System of a Down lead singer Serj Tankian says: `It’s never profitable
to save the victims of a genocide. We have to switch priorities from
profit to people and until we do that, genocides will continue,
holocausts will continue, and we will be living that holocaust as a
planet, together.’
Unlike some other documentaries that rattle off facts, dates,
statistics and death tolls, what sets Screamers apart is its focus on
the human side of genocide. The real horror is seen in the intense but
vacant eyes of the surviving children captured in photographs as well
as the first-hand accounts of the band’s relatives and other
survivors.
In genocide, it is not only the dead who are victims, but the
survivors as well.
By also including similar images of and interviews with people who
survived genocide in Bosnia, Rwanda, Cambodia and Darfur, we see how
similar these events are in the scale of their absolute horror.

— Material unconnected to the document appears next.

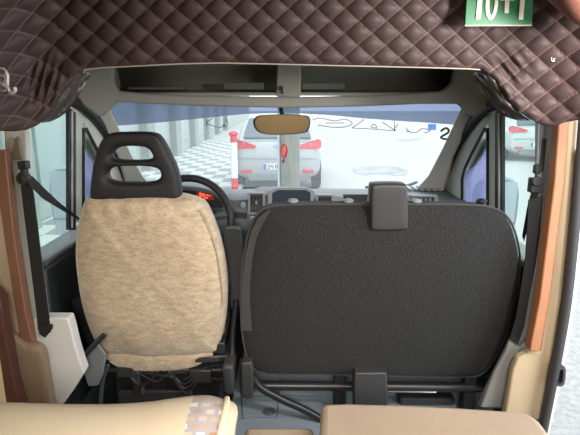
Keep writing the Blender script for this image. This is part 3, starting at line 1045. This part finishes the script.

However, other genocides are conspicuously absent. It is perhaps
understandable that the lesser-known genocides (to a US audience) of
East Timor, West Papua and Aceh were omitted; nless so those of the
Tamils or the Palestinians.
On the musical front, System of a Down plays songs across the range of
their albums, with all manner of styles ‘ heavy, slow with Armenian
melodies and politically-charged. The weaving in of their live
performance with the rest of the documentary is not only fluid, but
the songs’ images and emotions add to those of the film.
For example, the heaviness and intensity of `BYOB’ ‘ with the rousing
line `Why don’t presidents fight the war? Why do they always send the
poor” is played at an intense point in the documentary. The haunting
and atmospheric `Holy Mountains’ provides the soundtrack to images of
ruined Armenian cultural buildings and of the horror experienced by
those killed.
As the band has been on hiatus since 2006, this documentary is also
something new for fans to enjoy ‘ even if the grim content of much of
this compelling documentary makes `enjoy’ not the best word.
Screamers is powerful, innovative and emotional. The first-hand
accounts of genocide are harrowing but necessary viewing. The
interactions between Tankian and his grandfather emphasise the
humanity of the survivors, even when the perpetrators have lost
theirs.
And melding post-punk heavy metal with historical documentary ‘ who
would have thought it could be done?